Expanding the institute into its own school will help turn Loyola into a leader in environmental stewardship, university President Jo Ann Rooney said in a statement. It will also help the university meet its goal of zeroing out its carbon emissions by 2025.

Loyola’s Board of Trustees approved the elevation from institute to school in September.

The School of Environmental Sustainability held a virtual grand opening Monday evening. Nancy C. Tuchman, who led the institute, will serve as the school’s founding dean.

The school, Loyola’s 11th, will introduce five interdisciplinary areas of environmental study, increase research and scholarship opportunities on the environment and expand professional seminars and conferences on the subject.

It will offer five bachelor’s degree programs and four five-year dual-degree programs.

Loyola will hire staff for the school. The university hopes to triple the current enrollment of the Institute of Environment Sustainability, which is at Loyola’s Rogers Park campus.
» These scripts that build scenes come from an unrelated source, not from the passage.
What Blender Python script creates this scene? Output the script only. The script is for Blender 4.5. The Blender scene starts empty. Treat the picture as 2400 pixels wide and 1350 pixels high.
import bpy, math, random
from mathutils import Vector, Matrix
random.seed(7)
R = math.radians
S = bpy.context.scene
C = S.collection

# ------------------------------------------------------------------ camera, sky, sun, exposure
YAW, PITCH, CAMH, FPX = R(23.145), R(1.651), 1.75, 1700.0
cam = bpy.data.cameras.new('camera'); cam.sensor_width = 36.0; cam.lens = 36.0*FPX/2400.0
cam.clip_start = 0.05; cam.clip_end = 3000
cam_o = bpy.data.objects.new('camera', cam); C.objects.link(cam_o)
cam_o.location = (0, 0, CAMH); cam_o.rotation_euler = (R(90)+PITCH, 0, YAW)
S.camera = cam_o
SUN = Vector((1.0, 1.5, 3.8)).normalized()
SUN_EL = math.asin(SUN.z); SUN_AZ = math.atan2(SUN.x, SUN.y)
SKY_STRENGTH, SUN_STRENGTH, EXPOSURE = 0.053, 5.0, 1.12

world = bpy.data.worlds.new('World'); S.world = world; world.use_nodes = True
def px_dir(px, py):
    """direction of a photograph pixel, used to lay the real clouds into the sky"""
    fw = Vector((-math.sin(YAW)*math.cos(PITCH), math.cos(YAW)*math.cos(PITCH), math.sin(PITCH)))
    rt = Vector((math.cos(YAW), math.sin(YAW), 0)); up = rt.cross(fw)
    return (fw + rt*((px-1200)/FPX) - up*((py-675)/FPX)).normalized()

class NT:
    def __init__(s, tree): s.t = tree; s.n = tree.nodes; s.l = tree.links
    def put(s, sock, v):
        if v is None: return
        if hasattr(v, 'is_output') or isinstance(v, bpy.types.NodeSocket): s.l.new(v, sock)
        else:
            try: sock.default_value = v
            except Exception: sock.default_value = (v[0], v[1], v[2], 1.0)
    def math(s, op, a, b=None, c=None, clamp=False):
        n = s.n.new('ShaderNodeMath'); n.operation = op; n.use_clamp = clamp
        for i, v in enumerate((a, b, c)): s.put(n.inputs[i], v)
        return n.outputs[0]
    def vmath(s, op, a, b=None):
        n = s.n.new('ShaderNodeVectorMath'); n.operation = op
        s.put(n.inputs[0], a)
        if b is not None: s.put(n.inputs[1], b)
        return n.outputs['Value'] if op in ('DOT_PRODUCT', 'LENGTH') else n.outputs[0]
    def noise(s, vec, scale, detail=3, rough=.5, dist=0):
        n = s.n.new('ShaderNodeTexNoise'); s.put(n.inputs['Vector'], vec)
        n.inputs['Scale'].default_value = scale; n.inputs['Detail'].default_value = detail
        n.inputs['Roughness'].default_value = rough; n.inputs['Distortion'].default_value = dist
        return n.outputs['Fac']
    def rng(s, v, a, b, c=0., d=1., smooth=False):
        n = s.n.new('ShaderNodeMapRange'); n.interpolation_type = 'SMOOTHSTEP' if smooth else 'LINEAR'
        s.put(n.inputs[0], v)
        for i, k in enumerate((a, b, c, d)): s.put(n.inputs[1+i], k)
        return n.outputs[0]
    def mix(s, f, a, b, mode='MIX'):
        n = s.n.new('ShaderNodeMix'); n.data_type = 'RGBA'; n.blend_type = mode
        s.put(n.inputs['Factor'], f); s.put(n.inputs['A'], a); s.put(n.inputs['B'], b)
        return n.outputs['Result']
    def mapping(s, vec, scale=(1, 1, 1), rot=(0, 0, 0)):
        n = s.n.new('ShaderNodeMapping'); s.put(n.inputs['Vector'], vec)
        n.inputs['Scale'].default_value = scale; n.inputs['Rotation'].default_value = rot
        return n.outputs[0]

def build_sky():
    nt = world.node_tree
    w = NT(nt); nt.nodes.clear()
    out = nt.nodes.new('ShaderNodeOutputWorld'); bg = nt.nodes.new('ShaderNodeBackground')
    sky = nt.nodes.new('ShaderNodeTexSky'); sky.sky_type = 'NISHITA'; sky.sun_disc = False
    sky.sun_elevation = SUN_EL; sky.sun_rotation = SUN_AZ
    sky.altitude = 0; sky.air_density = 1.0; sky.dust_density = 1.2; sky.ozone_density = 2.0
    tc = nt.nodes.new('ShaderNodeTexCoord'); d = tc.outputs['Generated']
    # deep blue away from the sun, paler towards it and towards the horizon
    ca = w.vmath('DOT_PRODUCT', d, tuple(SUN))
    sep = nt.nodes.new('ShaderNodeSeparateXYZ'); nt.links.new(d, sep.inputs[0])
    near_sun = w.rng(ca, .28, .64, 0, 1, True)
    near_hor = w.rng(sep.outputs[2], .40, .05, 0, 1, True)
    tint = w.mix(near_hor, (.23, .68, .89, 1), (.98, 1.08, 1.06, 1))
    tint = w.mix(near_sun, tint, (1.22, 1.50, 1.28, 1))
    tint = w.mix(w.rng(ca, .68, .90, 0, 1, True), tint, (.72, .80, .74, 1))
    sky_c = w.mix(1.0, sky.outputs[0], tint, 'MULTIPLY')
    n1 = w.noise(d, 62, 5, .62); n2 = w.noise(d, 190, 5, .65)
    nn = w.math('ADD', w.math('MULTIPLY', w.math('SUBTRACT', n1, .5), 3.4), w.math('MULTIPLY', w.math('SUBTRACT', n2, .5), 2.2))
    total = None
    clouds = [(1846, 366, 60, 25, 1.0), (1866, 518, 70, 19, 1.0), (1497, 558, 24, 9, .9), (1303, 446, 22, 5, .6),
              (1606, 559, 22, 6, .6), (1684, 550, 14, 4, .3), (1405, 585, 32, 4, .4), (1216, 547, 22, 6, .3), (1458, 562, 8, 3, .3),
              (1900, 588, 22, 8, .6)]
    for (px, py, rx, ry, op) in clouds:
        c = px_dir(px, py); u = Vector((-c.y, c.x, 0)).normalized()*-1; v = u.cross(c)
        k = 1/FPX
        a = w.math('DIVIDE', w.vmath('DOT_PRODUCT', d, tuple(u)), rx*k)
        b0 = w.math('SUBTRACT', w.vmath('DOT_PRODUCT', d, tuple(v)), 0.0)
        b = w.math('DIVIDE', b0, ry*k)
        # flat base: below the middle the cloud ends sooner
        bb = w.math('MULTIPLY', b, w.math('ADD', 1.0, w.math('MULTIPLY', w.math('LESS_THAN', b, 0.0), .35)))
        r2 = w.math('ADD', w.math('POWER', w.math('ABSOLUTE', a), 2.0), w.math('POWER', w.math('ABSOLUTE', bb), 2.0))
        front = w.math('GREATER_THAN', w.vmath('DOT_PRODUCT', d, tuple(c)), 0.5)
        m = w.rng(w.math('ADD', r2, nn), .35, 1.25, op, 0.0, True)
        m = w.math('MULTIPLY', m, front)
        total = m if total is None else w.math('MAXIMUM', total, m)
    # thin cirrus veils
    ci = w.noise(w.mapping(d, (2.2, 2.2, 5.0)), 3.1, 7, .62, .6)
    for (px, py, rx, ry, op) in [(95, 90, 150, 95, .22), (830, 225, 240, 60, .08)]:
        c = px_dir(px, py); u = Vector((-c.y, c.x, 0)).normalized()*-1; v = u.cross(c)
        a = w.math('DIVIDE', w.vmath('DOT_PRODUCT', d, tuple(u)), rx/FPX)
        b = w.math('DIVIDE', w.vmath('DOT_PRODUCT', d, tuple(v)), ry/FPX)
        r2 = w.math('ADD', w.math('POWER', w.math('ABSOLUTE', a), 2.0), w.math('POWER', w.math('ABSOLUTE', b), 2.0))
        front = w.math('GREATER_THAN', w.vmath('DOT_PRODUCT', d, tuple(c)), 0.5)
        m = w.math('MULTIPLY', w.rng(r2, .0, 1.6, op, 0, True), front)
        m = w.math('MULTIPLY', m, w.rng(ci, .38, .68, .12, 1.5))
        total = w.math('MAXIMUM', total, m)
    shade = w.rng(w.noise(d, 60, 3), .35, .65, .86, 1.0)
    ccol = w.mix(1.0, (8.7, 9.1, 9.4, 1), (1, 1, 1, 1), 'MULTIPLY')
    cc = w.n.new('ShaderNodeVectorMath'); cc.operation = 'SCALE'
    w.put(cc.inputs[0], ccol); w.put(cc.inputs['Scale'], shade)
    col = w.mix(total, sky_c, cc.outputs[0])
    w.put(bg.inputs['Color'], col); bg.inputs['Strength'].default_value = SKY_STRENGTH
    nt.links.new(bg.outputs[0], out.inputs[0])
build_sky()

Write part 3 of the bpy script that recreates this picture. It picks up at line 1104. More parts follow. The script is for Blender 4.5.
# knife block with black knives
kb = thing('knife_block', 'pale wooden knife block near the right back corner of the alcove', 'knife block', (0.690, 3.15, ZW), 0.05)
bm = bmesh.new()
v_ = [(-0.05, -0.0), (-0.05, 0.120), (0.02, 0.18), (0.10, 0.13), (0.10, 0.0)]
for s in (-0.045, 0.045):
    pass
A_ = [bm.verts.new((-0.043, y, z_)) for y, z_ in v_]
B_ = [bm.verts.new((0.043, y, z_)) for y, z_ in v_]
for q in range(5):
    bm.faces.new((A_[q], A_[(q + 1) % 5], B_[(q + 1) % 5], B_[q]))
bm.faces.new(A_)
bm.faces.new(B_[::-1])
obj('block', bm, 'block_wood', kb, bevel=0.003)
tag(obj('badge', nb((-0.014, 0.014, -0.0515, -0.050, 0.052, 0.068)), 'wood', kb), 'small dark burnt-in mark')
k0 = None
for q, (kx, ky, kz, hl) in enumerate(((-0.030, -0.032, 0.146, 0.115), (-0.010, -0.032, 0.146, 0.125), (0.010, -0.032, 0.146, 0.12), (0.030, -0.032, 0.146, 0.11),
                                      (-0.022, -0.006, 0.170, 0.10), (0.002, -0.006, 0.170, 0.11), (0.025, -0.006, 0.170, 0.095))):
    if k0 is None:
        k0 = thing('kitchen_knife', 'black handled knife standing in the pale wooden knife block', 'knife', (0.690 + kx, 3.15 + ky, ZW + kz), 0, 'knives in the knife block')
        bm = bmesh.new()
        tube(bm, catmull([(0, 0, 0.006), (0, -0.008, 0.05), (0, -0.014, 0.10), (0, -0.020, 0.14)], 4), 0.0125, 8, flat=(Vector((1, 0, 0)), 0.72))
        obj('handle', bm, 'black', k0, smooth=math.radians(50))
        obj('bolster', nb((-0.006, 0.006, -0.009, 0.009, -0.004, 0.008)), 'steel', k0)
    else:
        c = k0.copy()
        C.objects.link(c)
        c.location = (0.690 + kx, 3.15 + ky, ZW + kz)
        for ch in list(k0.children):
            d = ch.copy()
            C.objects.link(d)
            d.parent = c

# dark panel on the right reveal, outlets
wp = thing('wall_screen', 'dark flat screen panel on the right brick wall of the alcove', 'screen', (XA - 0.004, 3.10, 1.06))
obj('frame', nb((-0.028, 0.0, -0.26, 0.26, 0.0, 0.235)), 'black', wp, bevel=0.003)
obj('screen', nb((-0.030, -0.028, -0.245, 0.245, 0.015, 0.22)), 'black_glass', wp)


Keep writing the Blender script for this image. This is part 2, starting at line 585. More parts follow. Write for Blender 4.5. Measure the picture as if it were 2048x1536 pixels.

As of the fall semester, enrollment in the institute stood at 450 students, with 380 undergrads and 70 graduate students, said Anna Shymanski Zach, communications specialist at Loyola.

The School of Environmental Sustainability is the first school dedicated to environmental stewardship at a Jesuit Catholic university, Loyola officials said.

“As the urgency over global climate change intensifies, Loyola’s School of Environmental Sustainability contributes the best thinking and research of our faculty and students … in helping solve some of the world’s most pressing and complex challenges,” Rooney said in the statement.